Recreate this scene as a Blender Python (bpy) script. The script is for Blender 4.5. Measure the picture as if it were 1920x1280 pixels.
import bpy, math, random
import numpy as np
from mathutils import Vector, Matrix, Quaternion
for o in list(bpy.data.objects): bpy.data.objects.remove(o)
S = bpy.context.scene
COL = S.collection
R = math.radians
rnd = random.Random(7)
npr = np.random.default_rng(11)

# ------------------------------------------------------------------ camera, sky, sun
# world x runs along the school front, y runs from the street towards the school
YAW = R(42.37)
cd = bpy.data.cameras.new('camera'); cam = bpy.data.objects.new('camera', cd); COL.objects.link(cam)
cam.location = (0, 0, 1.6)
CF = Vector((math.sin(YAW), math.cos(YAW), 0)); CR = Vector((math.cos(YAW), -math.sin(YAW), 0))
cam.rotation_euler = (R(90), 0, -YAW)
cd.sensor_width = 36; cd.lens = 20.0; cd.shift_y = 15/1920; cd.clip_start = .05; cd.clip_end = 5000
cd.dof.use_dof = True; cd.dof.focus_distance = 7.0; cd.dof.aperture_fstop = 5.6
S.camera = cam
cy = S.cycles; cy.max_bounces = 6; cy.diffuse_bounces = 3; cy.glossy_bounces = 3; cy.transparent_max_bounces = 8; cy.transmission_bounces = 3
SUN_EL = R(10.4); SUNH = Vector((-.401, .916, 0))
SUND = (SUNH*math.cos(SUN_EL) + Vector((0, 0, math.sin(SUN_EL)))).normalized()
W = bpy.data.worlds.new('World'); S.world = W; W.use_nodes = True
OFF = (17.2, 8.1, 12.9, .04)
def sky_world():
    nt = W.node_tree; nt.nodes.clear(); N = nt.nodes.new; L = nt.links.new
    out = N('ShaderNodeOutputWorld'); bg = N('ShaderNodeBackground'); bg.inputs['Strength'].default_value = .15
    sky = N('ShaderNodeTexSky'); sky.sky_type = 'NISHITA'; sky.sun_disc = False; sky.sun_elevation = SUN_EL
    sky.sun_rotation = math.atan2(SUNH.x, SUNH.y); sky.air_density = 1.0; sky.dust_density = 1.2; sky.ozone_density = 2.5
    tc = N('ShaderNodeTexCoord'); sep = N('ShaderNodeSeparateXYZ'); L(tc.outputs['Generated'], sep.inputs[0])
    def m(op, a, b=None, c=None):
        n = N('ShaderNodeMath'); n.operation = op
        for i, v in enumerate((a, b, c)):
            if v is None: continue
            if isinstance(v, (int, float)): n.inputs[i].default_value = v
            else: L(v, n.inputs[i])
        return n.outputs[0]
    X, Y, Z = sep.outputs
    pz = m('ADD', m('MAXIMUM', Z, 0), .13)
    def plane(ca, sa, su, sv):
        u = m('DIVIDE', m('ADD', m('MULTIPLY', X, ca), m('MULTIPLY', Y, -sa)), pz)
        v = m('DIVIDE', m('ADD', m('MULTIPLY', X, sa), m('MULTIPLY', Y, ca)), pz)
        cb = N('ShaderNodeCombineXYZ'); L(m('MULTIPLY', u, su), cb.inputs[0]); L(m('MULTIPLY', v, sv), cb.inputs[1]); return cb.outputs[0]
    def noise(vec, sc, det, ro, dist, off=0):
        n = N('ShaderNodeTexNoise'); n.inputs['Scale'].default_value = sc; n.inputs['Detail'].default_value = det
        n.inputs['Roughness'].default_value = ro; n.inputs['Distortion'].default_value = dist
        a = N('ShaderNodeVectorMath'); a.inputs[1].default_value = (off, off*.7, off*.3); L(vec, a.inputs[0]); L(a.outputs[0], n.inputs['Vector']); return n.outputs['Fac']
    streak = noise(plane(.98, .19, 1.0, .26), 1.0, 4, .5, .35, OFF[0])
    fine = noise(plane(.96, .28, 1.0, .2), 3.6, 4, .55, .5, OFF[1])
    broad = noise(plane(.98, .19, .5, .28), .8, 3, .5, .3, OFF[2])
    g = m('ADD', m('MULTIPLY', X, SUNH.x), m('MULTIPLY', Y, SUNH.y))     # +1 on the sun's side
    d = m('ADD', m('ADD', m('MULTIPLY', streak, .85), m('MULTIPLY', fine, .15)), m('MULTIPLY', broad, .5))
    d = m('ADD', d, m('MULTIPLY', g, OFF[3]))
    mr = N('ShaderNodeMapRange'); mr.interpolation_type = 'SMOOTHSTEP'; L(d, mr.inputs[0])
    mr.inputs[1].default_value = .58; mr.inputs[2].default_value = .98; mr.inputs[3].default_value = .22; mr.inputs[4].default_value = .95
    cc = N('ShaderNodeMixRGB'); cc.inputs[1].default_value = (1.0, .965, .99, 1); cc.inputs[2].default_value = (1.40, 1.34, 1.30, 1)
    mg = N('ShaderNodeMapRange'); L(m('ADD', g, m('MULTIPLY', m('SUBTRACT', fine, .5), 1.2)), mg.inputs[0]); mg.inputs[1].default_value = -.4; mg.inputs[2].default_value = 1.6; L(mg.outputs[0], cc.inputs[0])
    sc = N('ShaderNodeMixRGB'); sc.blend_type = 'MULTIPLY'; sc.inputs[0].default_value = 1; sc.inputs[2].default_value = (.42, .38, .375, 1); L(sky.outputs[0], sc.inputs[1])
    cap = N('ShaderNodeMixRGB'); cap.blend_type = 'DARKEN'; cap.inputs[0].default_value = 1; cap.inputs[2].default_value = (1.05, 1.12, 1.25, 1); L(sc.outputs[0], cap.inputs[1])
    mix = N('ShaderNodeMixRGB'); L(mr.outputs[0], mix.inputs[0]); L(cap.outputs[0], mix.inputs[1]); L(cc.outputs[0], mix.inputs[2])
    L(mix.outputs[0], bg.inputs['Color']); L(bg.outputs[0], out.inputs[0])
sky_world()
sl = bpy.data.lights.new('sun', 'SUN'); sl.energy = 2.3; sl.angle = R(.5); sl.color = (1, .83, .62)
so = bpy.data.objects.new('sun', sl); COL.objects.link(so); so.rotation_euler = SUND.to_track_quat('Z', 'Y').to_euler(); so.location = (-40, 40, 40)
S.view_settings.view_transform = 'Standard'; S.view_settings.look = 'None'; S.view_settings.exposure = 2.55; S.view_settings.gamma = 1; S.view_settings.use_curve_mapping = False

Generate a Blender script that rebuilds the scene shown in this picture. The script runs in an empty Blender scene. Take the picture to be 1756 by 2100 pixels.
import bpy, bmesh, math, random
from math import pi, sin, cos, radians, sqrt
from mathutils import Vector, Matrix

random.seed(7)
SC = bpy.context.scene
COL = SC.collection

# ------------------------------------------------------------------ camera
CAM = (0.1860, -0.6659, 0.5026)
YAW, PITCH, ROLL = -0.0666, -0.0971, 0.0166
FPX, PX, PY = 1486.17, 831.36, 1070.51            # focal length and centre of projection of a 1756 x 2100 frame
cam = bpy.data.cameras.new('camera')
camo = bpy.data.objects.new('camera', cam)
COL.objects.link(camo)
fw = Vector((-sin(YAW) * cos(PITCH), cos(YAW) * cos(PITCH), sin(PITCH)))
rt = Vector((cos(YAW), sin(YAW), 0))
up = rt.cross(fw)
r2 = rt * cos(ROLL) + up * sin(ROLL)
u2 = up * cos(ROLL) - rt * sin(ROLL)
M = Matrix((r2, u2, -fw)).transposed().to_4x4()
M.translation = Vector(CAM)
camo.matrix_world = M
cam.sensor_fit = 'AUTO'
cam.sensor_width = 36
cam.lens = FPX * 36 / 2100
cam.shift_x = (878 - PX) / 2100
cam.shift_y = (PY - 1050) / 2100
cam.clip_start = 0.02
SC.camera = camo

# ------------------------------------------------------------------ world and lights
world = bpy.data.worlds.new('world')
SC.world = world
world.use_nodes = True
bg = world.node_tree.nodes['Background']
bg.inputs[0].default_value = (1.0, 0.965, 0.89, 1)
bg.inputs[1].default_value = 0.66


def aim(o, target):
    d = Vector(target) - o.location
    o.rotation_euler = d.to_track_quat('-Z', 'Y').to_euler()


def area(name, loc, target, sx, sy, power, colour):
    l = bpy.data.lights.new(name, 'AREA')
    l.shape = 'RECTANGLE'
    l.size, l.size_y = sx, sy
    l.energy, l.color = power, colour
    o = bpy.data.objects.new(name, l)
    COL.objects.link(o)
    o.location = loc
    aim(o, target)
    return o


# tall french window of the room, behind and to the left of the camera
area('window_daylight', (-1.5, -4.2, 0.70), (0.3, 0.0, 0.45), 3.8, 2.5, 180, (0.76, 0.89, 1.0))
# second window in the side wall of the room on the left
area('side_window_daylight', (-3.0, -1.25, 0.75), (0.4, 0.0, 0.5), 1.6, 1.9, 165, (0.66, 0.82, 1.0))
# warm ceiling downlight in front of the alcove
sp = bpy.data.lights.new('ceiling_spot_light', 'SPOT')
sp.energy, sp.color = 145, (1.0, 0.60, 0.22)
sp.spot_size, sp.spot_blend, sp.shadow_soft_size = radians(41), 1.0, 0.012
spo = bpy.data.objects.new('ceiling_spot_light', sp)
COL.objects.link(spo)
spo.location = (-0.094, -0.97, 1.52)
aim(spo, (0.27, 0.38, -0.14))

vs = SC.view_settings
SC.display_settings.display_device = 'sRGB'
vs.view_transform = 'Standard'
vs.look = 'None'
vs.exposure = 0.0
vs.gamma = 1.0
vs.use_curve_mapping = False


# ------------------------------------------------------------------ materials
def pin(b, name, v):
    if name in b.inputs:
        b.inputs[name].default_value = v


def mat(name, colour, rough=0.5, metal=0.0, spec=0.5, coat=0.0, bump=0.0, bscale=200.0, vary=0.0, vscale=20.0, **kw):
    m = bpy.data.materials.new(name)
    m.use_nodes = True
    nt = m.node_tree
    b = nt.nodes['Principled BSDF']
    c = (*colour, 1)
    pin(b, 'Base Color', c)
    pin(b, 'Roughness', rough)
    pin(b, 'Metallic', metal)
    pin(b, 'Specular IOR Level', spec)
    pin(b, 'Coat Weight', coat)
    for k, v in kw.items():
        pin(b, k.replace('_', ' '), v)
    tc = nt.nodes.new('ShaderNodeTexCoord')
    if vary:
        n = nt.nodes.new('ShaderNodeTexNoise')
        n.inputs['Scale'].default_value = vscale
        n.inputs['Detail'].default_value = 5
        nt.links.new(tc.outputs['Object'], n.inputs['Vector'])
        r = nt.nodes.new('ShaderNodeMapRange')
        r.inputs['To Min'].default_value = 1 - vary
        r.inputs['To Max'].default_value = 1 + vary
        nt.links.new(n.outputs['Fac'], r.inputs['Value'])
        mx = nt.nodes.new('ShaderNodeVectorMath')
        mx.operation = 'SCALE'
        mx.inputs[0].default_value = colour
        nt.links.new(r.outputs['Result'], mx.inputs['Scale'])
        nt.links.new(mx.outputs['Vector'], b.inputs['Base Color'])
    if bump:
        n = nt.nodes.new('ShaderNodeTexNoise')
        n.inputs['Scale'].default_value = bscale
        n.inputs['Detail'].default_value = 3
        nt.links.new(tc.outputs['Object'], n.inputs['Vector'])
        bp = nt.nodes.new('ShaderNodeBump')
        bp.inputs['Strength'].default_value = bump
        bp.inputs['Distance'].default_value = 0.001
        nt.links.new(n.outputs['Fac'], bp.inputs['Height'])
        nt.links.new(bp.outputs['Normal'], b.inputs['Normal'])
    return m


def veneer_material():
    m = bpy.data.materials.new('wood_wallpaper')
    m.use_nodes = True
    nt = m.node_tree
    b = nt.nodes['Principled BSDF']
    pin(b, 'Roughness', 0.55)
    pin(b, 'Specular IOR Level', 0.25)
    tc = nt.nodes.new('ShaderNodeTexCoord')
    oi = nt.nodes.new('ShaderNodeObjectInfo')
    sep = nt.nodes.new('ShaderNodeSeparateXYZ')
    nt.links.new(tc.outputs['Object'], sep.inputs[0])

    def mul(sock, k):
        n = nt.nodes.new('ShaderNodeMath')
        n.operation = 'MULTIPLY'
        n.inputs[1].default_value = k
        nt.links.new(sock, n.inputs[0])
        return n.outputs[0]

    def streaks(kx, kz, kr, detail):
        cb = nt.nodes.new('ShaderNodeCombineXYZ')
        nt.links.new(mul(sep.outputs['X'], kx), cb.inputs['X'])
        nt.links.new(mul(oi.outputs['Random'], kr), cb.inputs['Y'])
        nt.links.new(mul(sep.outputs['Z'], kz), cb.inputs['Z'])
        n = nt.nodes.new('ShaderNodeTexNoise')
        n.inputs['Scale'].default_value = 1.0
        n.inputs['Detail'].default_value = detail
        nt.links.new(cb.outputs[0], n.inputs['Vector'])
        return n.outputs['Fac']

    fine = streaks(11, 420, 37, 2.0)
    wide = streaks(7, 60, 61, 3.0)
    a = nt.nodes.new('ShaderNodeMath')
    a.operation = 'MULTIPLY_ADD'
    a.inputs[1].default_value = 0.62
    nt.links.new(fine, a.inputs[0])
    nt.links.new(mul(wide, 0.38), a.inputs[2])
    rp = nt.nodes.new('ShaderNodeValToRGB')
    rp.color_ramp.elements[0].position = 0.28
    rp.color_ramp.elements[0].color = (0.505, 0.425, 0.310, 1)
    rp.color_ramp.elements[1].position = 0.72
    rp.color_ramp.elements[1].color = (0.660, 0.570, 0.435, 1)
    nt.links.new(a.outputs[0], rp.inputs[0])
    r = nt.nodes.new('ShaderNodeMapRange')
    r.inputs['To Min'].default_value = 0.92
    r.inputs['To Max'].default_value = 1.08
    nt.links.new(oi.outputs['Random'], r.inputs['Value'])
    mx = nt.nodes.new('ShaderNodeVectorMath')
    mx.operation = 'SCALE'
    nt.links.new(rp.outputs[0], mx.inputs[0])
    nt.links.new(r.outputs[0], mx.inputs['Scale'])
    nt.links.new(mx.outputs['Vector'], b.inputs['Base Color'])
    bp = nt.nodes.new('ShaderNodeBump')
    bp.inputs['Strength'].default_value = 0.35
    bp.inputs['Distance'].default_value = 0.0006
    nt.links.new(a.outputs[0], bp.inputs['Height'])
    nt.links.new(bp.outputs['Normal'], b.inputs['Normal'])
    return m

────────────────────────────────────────

WRITTEN EXERCISE: In the listing above, reproduce the first line and each one after it through the line that contains "npr = np.random.default_rng(11)".

SOLUTION:
Recreate this scene as a Blender Python (bpy) script. The script is for Blender 4.5. Measure the picture as if it were 1920x1280 pixels.
import bpy, math, random
import numpy as np
from mathutils import Vector, Matrix, Quaternion
for o in list(bpy.data.objects): bpy.data.objects.remove(o)
S = bpy.context.scene
COL = S.collection
R = math.radians
rnd = random.Random(7)
npr = np.random.default_rng(11)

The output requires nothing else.